Written exercise | Reproduce exactly the lines below, from the first through the one containing "return polys", and nothing more.

— start of Information provided —

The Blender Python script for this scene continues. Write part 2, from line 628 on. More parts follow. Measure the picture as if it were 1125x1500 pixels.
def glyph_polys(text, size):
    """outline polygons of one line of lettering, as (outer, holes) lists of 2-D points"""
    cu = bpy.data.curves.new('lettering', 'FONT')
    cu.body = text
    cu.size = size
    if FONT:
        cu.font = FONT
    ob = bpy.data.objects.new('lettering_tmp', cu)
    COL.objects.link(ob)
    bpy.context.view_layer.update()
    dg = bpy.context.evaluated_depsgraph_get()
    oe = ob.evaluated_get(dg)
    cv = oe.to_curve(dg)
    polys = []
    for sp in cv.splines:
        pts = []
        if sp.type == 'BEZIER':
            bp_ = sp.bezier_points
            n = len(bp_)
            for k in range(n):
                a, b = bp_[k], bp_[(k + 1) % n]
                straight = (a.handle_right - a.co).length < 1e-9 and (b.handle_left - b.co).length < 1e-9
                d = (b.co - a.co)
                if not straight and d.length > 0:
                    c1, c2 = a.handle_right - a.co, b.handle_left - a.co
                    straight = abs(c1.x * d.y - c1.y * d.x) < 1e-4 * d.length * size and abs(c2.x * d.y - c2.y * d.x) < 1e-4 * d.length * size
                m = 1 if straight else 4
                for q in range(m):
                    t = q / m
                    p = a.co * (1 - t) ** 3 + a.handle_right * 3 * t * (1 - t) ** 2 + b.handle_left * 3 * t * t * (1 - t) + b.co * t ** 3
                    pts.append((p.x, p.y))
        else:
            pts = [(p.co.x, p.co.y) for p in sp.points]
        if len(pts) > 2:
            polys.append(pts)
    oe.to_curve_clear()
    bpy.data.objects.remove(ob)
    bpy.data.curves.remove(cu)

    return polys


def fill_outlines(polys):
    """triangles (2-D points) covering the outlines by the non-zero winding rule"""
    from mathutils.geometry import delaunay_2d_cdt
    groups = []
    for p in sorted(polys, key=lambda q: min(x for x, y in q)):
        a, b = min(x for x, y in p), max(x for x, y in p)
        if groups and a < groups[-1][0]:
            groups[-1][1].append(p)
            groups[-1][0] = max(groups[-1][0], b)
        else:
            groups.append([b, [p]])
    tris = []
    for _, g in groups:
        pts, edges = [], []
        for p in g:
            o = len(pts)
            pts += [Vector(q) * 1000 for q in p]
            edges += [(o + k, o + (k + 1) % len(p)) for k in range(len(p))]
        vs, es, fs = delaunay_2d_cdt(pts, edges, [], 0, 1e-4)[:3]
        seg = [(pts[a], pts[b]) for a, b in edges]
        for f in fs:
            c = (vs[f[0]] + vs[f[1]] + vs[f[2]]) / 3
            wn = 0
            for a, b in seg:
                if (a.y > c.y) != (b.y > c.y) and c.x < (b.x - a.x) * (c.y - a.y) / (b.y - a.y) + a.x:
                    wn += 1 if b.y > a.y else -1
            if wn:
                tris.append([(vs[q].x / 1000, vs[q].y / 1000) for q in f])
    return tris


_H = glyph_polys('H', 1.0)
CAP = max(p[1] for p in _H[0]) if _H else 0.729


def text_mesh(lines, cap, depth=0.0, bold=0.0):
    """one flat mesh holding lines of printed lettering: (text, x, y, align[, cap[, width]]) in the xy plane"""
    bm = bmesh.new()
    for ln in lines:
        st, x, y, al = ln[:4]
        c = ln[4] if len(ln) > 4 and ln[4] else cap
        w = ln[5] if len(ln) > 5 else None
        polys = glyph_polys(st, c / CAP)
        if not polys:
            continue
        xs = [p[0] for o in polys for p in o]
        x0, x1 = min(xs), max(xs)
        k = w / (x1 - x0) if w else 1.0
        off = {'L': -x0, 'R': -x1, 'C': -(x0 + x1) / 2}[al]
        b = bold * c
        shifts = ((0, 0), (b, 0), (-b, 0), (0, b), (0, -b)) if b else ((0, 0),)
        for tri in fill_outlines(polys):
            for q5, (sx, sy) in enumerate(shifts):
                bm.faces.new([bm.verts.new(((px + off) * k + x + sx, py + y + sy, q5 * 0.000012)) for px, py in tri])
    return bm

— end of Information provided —

Result of the exercise |
The Blender Python script for this scene continues. Write part 2, from line 628 on. More parts follow. Measure the picture as if it were 1125x1500 pixels.
def glyph_polys(text, size):
    """outline polygons of one line of lettering, as (outer, holes) lists of 2-D points"""
    cu = bpy.data.curves.new('lettering', 'FONT')
    cu.body = text
    cu.size = size
    if FONT:
        cu.font = FONT
    ob = bpy.data.objects.new('lettering_tmp', cu)
    COL.objects.link(ob)
    bpy.context.view_layer.update()
    dg = bpy.context.evaluated_depsgraph_get()
    oe = ob.evaluated_get(dg)
    cv = oe.to_curve(dg)
    polys = []
    for sp in cv.splines:
        pts = []
        if sp.type == 'BEZIER':
            bp_ = sp.bezier_points
            n = len(bp_)
            for k in range(n):
                a, b = bp_[k], bp_[(k + 1) % n]
                straight = (a.handle_right - a.co).length < 1e-9 and (b.handle_left - b.co).length < 1e-9
                d = (b.co - a.co)
                if not straight and d.length > 0:
                    c1, c2 = a.handle_right - a.co, b.handle_left - a.co
                    straight = abs(c1.x * d.y - c1.y * d.x) < 1e-4 * d.length * size and abs(c2.x * d.y - c2.y * d.x) < 1e-4 * d.length * size
                m = 1 if straight else 4
                for q in range(m):
                    t = q / m
                    p = a.co * (1 - t) ** 3 + a.handle_right * 3 * t * (1 - t) ** 2 + b.handle_left * 3 * t * t * (1 - t) + b.co * t ** 3
                    pts.append((p.x, p.y))
        else:
            pts = [(p.co.x, p.co.y) for p in sp.points]
        if len(pts) > 2:
            polys.append(pts)
    oe.to_curve_clear()
    bpy.data.objects.remove(ob)
    bpy.data.curves.remove(cu)

    return polys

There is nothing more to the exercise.